Wednesday, during the International Conference on Cyber Security in Mahattan, FBI forensic expert Stephen Flatley called Apple ‘evil geniuses and jerks.’ He says that iOS encryption makes it harder for the FBI to do its job, and would rather throw the safety of millions of people out the window (via PatentlyApple).
Evil Geniuses and Jerks
During his talk, he noted that cracking iPhone passwords “just went from two days to two months,” and asked, “At what point is it just trying to one up things and at what point is it to thwart law enforcement? Apple is pretty good at evil genius stuff.”
By “evil genius stuff” he of course refers to mathematics. That’s what encryption is, just a bunch of fancy math. The FBI isn’t stupid. It knows that iOS encryption makes peoples’ data safe. But the agency is trying to manipulate and distract the public.
FISA
From what? Well, right now Congress is approving an amendment to Section 702 of the Foreign Intelligence Surveillance Act (FISA). This is the bill that intelligence agencies have abused in order to illegally place Americans everywhere under surveillance.
FISA was created in 2008 to allow warrantless surveillance of any foreign person that an American intelligence agency deems a threat. But agencies also use it to spy on Americans through two loopholes: backdoor search and “about collection.”
Backdoor search is a sneaky way to monitor Americans’ electronic communications. It lets intelligence agencies collect and view the communications of any American who has been in contact with a foreign target.
About collection lets agencies monitor Americans who mentions information about a foreign target in electronic communications. This means that if an American includes an email address, phone number, or other data about a foreign target in a communication to another American, their communications are subject to surveillance even if the person isn’t in actual contact with the foreign target.
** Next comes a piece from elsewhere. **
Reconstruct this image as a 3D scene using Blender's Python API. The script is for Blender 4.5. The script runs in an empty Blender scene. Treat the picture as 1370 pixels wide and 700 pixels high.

When the Foreign Intelligence Surveillance Court looked at about collection more closely, the NSA voluntarily abandoned the practice in 2017. But the new amendment to FISA would reverse the NSA’s decision and codify about collection into law.
The U.S. House of Representatives just passed the amendment with a vote of 256 to 164. 191 Republicans and 65 Democrats voted for it; 119 Democrats and 45 Republicans voted against it. Now it’s the Senate’s turn to vote on it.
FISA expires on January 19 so it’s being fast-tracked to approval. The Senate is likely to vote on it next week. There’s still time for Americans to voice opinions on the matter. Instead though, the FBI wants to beat a dead horse.
“FISA was created in 2008 …”
The Court was established back around 1980 (forget exactly which year) in response to the Church commission.
If they are jerks, then he and his lying hunta are walking talking diarrhea.
junta?
“Fast Tracked”
Something they do to any bill that is massively bad for Americans that they want to get out of the way before the next news cycle.